Domestically, an early survey of analysts this morning showed they expect oil reports to be released later today and Wednesday to show a crude oil stock draw averaging 2.0 million bbl for the week-ended Dec. 16, and were mixed on estimates for refined products.

The American Petroleum Institute weekly report is scheduled to be issued at 4:30 PM ET while data from the Energy Information Administration is set for release at 10:30 AM ET Wednesday.

Globally, Iraq today advised its foreign customers to expect less supply during the first half of 2017, a sign Baghdad will comply with the Nov. 30 agreement by Organization of Petroleum Exporting Countries to reduce its total output by 1.2 million bpd effective Jan. 1, 2017. Wire reports said Iraq will cut its exports by up to 210,000 bpd next month for six months, which could be renewed for another six months.

Saudi Arabia and some of its Arab Gulf allies gave similar indications last week as did non-OPEC Russia, suggesting a level of seriousness on the part of leading oil producers to act in attempt to get rid of excess supply next year.
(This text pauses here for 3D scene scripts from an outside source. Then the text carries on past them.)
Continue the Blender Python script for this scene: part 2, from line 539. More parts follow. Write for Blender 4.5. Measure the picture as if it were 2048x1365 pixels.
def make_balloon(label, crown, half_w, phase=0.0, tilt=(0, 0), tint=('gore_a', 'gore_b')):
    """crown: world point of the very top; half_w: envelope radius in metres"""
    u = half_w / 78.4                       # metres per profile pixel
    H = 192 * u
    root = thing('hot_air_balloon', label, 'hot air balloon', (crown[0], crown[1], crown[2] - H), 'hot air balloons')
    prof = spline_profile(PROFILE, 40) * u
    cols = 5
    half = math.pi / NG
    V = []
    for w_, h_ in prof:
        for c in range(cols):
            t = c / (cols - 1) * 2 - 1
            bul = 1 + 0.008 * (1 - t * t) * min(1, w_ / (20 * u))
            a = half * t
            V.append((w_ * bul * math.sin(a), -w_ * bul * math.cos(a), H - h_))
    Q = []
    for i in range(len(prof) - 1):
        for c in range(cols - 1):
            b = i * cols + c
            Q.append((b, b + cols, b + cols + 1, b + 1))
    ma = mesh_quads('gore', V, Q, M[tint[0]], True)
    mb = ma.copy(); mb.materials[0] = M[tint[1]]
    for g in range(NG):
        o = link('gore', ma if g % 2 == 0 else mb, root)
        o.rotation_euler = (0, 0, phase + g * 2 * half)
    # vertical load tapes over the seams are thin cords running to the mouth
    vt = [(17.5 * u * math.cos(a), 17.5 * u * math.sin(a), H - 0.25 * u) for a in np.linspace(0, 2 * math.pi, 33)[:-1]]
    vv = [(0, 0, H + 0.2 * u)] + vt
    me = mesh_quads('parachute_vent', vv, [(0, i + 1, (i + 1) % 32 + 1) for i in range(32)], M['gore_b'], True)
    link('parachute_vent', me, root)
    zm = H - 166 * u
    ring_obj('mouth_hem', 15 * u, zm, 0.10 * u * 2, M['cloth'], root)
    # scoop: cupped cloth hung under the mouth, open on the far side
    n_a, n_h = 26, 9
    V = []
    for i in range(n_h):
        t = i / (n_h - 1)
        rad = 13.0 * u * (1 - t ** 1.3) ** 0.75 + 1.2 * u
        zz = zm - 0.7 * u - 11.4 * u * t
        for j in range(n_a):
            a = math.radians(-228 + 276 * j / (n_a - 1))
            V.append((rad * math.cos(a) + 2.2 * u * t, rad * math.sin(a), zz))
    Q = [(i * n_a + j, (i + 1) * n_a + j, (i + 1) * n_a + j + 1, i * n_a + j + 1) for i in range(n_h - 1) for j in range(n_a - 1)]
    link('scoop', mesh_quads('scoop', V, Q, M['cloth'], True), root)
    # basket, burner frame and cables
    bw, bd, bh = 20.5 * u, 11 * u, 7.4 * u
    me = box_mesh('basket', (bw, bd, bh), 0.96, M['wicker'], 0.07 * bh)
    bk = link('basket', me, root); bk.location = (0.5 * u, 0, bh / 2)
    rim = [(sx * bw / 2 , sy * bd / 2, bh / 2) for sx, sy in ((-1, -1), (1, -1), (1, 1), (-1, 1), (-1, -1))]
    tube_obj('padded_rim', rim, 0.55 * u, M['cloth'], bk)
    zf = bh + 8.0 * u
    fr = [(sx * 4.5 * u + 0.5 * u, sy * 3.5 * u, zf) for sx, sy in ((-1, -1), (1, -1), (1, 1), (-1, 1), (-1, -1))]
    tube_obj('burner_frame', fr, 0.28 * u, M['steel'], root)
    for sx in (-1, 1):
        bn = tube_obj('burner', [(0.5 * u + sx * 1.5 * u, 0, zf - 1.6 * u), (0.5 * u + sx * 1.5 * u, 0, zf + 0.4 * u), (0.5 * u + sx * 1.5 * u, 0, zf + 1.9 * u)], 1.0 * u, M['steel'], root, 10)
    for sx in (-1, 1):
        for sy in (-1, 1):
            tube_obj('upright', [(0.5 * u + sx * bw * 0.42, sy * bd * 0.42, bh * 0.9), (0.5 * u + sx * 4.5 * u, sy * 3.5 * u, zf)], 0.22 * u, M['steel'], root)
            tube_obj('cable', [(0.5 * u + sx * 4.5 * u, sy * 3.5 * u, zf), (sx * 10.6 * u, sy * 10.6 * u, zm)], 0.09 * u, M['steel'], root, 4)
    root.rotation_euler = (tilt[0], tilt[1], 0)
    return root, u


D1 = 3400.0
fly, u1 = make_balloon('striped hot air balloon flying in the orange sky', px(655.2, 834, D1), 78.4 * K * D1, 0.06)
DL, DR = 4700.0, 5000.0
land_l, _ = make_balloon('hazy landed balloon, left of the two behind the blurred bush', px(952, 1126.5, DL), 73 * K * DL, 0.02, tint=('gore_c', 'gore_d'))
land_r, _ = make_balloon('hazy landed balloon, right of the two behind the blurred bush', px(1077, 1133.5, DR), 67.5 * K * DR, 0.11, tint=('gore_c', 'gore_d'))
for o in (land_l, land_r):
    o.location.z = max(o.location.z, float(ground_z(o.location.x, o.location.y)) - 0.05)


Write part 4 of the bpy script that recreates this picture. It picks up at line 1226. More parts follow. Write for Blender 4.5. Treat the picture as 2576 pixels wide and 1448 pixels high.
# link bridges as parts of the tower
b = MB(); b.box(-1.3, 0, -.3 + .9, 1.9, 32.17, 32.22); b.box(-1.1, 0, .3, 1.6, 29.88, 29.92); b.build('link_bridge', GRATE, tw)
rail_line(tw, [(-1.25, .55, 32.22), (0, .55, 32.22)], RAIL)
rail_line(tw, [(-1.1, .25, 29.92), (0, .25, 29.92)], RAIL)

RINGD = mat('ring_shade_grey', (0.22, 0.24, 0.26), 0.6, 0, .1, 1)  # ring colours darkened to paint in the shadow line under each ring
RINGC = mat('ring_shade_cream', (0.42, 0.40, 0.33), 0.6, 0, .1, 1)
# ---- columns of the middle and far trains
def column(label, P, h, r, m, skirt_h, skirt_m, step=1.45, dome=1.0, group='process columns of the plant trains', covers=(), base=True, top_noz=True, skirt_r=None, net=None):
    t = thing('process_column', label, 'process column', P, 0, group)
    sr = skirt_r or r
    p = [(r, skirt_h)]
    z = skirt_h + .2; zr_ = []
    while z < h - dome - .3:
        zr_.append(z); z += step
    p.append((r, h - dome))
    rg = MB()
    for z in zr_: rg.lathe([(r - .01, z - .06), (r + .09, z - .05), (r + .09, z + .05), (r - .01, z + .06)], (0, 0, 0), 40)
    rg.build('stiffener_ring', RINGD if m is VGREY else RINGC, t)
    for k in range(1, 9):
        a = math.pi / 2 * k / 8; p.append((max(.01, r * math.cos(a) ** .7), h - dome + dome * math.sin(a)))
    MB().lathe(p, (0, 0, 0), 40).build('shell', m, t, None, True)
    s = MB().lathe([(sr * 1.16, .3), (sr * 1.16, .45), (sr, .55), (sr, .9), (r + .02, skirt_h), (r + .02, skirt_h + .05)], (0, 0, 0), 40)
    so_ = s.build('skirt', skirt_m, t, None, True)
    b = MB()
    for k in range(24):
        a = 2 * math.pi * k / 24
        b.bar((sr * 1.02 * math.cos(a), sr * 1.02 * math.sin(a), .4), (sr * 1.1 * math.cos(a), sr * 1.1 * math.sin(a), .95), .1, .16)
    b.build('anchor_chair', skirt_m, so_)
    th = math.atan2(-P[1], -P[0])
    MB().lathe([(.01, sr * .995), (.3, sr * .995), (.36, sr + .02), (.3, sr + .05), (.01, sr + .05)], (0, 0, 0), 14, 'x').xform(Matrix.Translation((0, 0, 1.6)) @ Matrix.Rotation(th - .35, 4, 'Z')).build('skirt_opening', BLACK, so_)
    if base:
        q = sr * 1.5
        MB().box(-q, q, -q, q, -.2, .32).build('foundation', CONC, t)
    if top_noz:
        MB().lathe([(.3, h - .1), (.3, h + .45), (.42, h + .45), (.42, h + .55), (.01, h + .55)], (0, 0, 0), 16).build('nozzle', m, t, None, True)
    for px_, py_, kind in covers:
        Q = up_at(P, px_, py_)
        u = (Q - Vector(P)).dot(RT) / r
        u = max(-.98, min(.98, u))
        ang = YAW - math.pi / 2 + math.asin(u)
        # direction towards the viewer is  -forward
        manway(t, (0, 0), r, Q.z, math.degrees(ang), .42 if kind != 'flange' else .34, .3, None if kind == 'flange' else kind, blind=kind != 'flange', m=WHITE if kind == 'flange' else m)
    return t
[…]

On the geopolitical front, there is increased tension ahead of Christmas and New Year holidays, with two terror-related attacks occurring over the past 24 hours in Turkey and Germany.

Oil prices are sensitive to geopolitical tensions that sometimes threaten to disrupt supply. Based on their location and other factors, these attacks have not been linked to any attempt to disrupt oil supply, but speculative traders are covering short positions and adding length in the oil futures complex nonetheless.